The biggest of those problems is the use of hackneyed plot devices -- like an eavesdropping character misconstruing part of a conversation -- to drive significant portions of the story.

"Signs" is about Alec, a manic-depressive middle-aged American stock analyst (curiously played by Danish Stellan Skarsgard) who habitually sabotages his marriage. He lives comfortably in Athens, Greece, with Marjorie, his U.S. embassy worker wife (curiously played by English Charlotte Rampling) and two kids. But their marriage has become systematic and he's having an affair with a co-worker named Katherine (Deborah Kara Unger, a bona fide American).

Obsessed with reading meaning and karmic cues into every part of his life, Alec has a fit of rectitude on his way to meet Katherine one night after seeing something he considers a sign (although at this point we don't know enough about his fixation to take note what that something is). He confesses his affair to Marjorie and detaches himself from Katherine, shunning her indignation.

That is until a year later when they meet by coincidence on the slopes of a Swiss ski resort while he's on holiday with his family. Emotionally waffling Alec takes this as a sign and a few scenes later he and Katherine are strolling through a conspicuously American shopping mall. He's left his family and moved back to the States with his mistress.

Co-writer and director Jonathan Nossiter (an American expatriate himself) does a fine job of bottling the jumbled emotions Skarsgard skillfully infuses into Alec. Shooting on digital video adds a layer of tension to the film by making the audience feel uncomfortably close to his characters' anguished psyches. Adding a substantial extra layer of additional psychosomatic strain is an intense, staccato score by Adiran Utley (of the band Portishead) that vacillates wildly -- often in the same scene -- between sharp piano, traditional Greek guitar and unnerving percussion that sounds like three hearts beating out of time.

All this helps put the audience inside Alec's head when his precarious faith in fortuitous portent is shaken by Katherine's suggestion that the meeting on the ski slope was not by chance. Angry and thrown off his conviction, Alec returns to Athens once again to beg for Marjorie's forgiveness. But she's had enough and has moved on with another man, a former Greek freedom fighter named Andreas (Dimitris Katalifos).

Up to this point "Signs and Wonders" was already lacking in eloquence and has had difficulty with obnoxiously overt symbolism and overly postured acting (each actor has powerful moments, but they don't begin to sync up with each other). But it isn't until Alec begins honing in on his family's new life that the film goes into a tailspin.

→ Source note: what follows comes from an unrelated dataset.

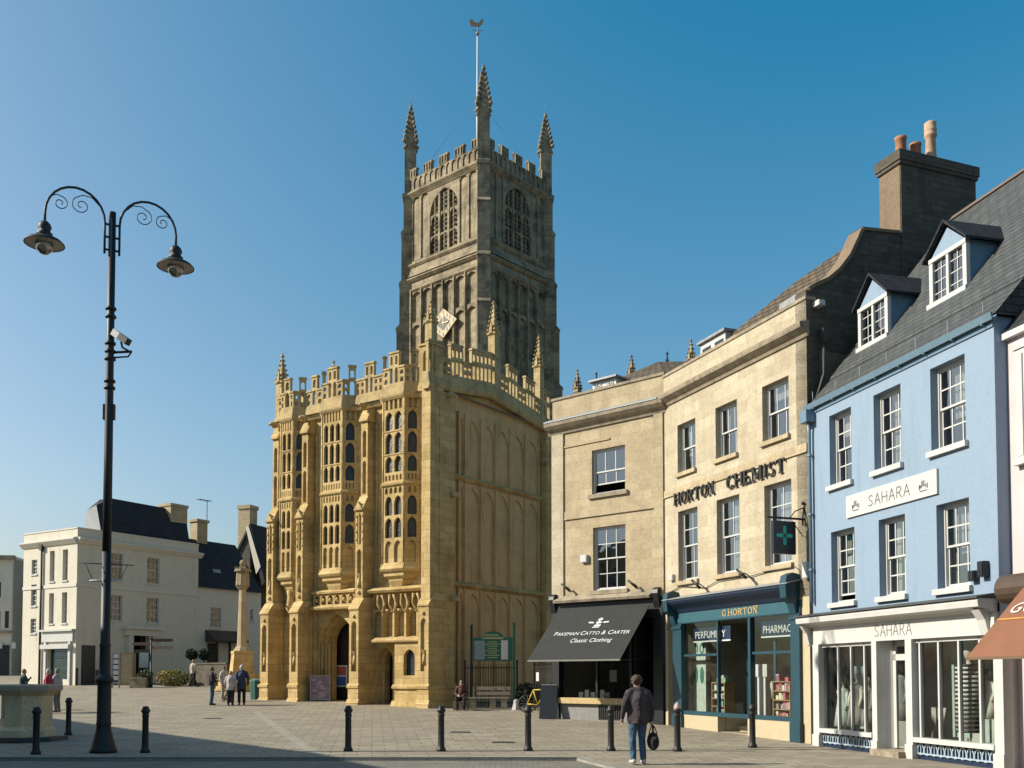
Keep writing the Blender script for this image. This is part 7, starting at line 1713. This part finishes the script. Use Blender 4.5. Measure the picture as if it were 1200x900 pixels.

Alec's hopeless and extreme preoccupation with picking up the pieces of his former life makes him as irrational and clueless as a soap opera character. This in turn leads to stalking and some highly contrived misunderstandings -- predicated in part on the fact that he doesn't know Katherine has followed him back to Greece and is stalking him in turn.

Nossiter beats the movie's themes, symbols and ironies into the ground with a bizarre twist involving Alec's 12-year-old daughter (Ashley Remy) that leads to several serious suspension of disbelief problems regarding the intelligence and common sense of these characters, and to a drawn-out finale of acute but laboriously manipulative emotional strain.

The humanity and raw passions at the core of "Signs and Wonders" would have been better served by less cinematic affectation and more simplicity than Nossiter has provided in this intentionally supercilious picture.